Behaviors of a cracked lapped joint under mixed mode loading

Abstract

Fatigue failure of steel connections is a common failure mechanism, especially for structures which sustain heavy cyclic loads like steel bridges. In this paper, lapped bolted joints were modeled numerically to study the effect of a crack on the ultimate response of the joint. The site of crack initiation was located under different mixed mode loading in single and multiple bolts joints. The effects of axial to transverse loading ratio or load mixity (LM=Fx/Fy), friction coefficient (μ), and bolt diameter were analyzed. For a single bolt pin-joint, by increasing LM, the crack initiation site angle (γ) increased up to a certain value at which it became constant (γf) independent of LM. This value γf depended only on the coefficient of friction and the bolt hole diameter.
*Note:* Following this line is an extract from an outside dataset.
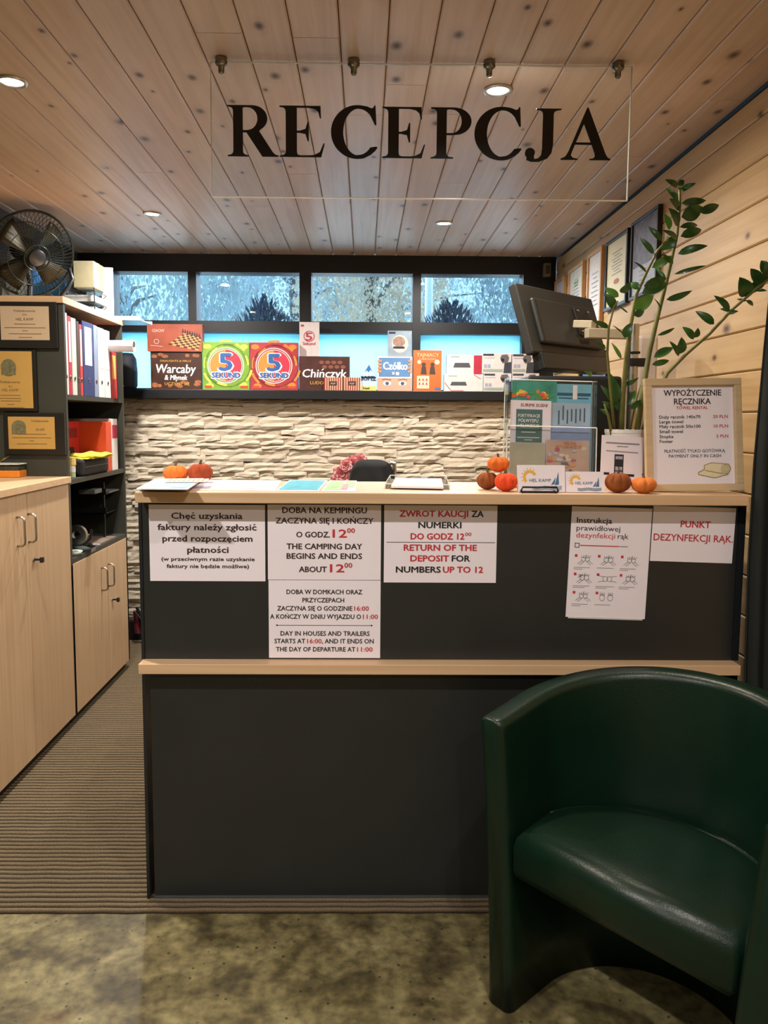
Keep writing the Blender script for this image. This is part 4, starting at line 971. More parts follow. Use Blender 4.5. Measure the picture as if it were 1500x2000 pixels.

Stress intensity factor and crack path of a propagated crack emanating from the predicted crack initiation site were analyzed in the lapped joints under either mode I or mixed mode loading. It was found that, for multiple-bolt joints, loaded with mixed mode loading, the crack path remained approximately horizontal like that for mode I loading. For pin joints, the crack path remained at the direction of the crack initiation. The numerical model developed was validated using existing experimental results for the initial stiffness of the bolted joint and using theoretical prediction of the stress intensity factor. A parametric study for different bolt diameters and numbers was developed to study the behavior of these connections under double and single side cracks. It was found that the crack advancement in a specific bolt hole may cause crack to initiate in other bolt holes, due to the increase of the stress concentration factor (SCF), Kt.